Each of this illustrates a potential problem. In the first scenario, a couple relevant factors are whether the teacher is OK with the club members having the material, and whether students in the class would also have access to the material. For example, if the TA gave club members in the class copies of the material, but others in the class did not have access, then that is unfair.

The second scenario brings up the topic of nepotism. This is an important enough topic that the University has an official policy on Nepotism and Personal Relationships. TAs should avoid evaluating the work of anyone they are closely related to, or have a close relationship with. If this situation arises, TAs should consult with the teacher: in many cases it will be possible to structure the TA's duties to avoid any problems.
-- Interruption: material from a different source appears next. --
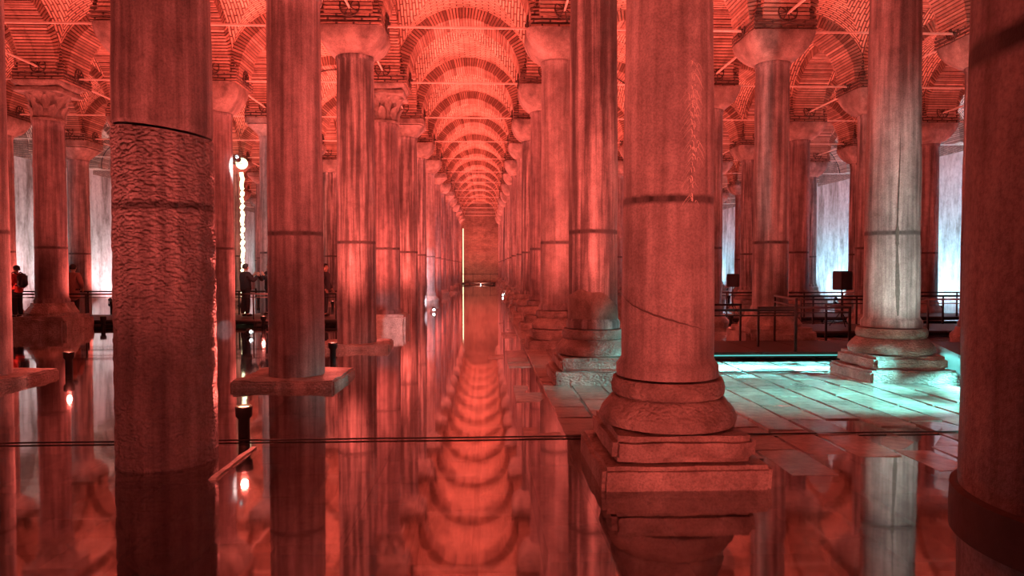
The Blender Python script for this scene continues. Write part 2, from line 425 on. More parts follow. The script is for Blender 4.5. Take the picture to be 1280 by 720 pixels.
def pier_mesh():
    h = 0.70; z0, z1 = CAPTOP + 0.008, SPRING + 1.0
    vs_, fs, uv = [], [], []
    r = random.Random(5); nc = 14
    for k in range(nc):                    # courses, each a hair in or out
        za = z0 + (z1 - z0) * k / nc; zb = za + (z1 - z0) / nc * 0.72
        d = r.uniform(-0.012, 0.012); t = max(0.0, za - SPRING)
        hh = h + d - 0.18 * min(1, t * 2.0)
        pts = [(-hh, -hh), (hh, -hh), (hh, hh), (-hh, hh)]
        for s in range(4):
            b = len(vs_); p, q = pts[s], pts[(s + 1) % 4]
            for (xx, yy), zz, uu in ((p, za, 0), (q, za, 2 * hh), (q, zb, 2 * hh), (p, zb, 0)):
                vs_.append((xx, yy, zz)); uv.append((uu + s * 1.3, zz))
            fs.append((b, b + 1, b + 2, b + 3))
        b = len(vs_)
        for zz in (za, zb):
            for p in pts: vs_.append((p[0], p[1], zz)); uv.append((p[0], p[1]))
        fs.append((b + 3, b + 2, b + 1, b)); fs.append((b + 4, b + 5, b + 6, b + 7))
    hh = h - 0.05 
    b = len(vs_)
    for zz, sc in ((z0, 1.0), (SPRING, 1.0), (z1, 0.74)):
        for p in ((-hh, -hh), (hh, -hh), (hh, hh), (-hh, hh)): vs_.append((p[0] * sc, p[1] * sc, zz)); uv.append((p[0], zz))
    for q in (0, 4):
        for s in range(4): fs.append((b + q + s, b + q + (s + 1) % 4, b + q + 4 + (s + 1) % 4, b + q + 4 + s))
    return mesh('brick_pier', vs_, fs, M['pier'], False, uv)
def rosette_mesh():
    r = 0.21; ms = [tube('t', [(r * math.cos(a), 0, r * math.sin(a)) for a in [2 * PI * i / 20 for i in range(20)]], 0.018, None, 6, True)]
    for i in range(4):
        a = PI * i / 4 + 0.2
        ms.append(tube('t', [(r * math.cos(a), 0, r * math.sin(a)), (-r * math.cos(a), 0, -r * math.sin(a))], 0.013, None, 5))
    ms.append(tube('t', [(0, -0.07, 0), (0, 0.06, 0)], 0.035, None, 8))
    return join_mesh('anchor_rosette', ms, M['rust'])
VM, AM, PM, RM = vault_mesh(), arch_mesh(), pier_mesh(), rosette_mesh()
rod_x = box_mesh('tie_rod', -0.5, 0.5, -0.02, 0.02, -0.02, 0.02, M['iron'])
def inside(x, y, margin=0.95): return abs((x / max(y, 0.1)) - 0.037) < margin
cable_mesh = tube('electric_cable', [((HALF - 0.77) * math.cos(a), 0.22 + 0.12 * math.sin(a * 3), (HALF - 0.77) * math.sin(a)) for a in [PI * i / 30 for i in range(0, 17)]], 0.02, M['black'], 5)
for n in range(N0, N1):
    for b in range(9):
        xa, xb = XS[b], XS[b + 1]; xc = (xa + xb) / 2; wdt = xb - xa
        o = link('vault_bay', VM, ceiling, None, (xc, YS(n) + HALF, SPRING), 0, (wdt / SP, 1, 1))
        # transverse arch at this station
        link('brick_arch', AM, ceiling, None, (xc, YS(n), SPRING), 0, (wdt / SP, 1, 1))
        if n >= 2 and (b >= 5 or b <= 3) and (n + b) % 2 == 0 and inside(xc, YS(n), 0.8):
            link('electric_cable', cable_mesh, ceiling, None, (xc, YS(n), SPRING), PI if (n * b) % 3 == 0 else 0, (wdt / SP, 1, 1))
        if n >= 1 and inside(xc, YS(n)):
            link('tie_rod', rod_x, ceiling, None, (xc, YS(n) - 0.02, 7.26), 0, (wdt - 1.3, 1, 1))
for b in range(1, 9):
    for n in range(N0, N1):
        link('brick_arch', AM, ceiling, None, (XS[b], YS(n) + HALF, SPRING), PI / 2)
        link('brick_pier', PM, ceiling, None, (XS[b], YS(n), 0))
        if n >= 1 and inside(XS[b], YS(n)):
            link('tie_rod', rod_x, ceiling, None, (XS[b] + 0.03, YS(n) + HALF, 7.42), PI / 2, (SP - 1.3, 1, 1))
            if n <= 10:
                link('anchor_rosette', RM, ceiling, None, (XS[b] + 0.03, YS(n) - 0.74, 7.45))
                link('anchor_rosette', RM, ceiling, None, (XS[b] + 0.74 * (1 if XS[b] < 0 else -1), YS(n), 7.335), PI / 2)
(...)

However, in some cases it might be necessary to assign the TA to another class.

The third scenario likewise brings up some potential problems. Being willing to give students extra help is of course laudatory, and is not a problem in and of itself. However, problems can arise, for example, if a TA is willing to help only students the TA likes, or if the TA is trying to use the help sessions to start a romantic relationship.

In summary, TAs should

  • Treat all students with respect, and aim to help all to learn.
  • Avoid giving any students an undue advantage. (TAs will, of course, need to use good judgment about what "undue" means. Note, for example, that holding a special help session for students who are struggling would be fine.)
  • Know and follow University rules about behavior such as nepotism and sexual harassment.
  • Use good judgment when deciding what is and is not appropriate TA behavior, and ask the course teacher, TA supervisor, etc. when unsure.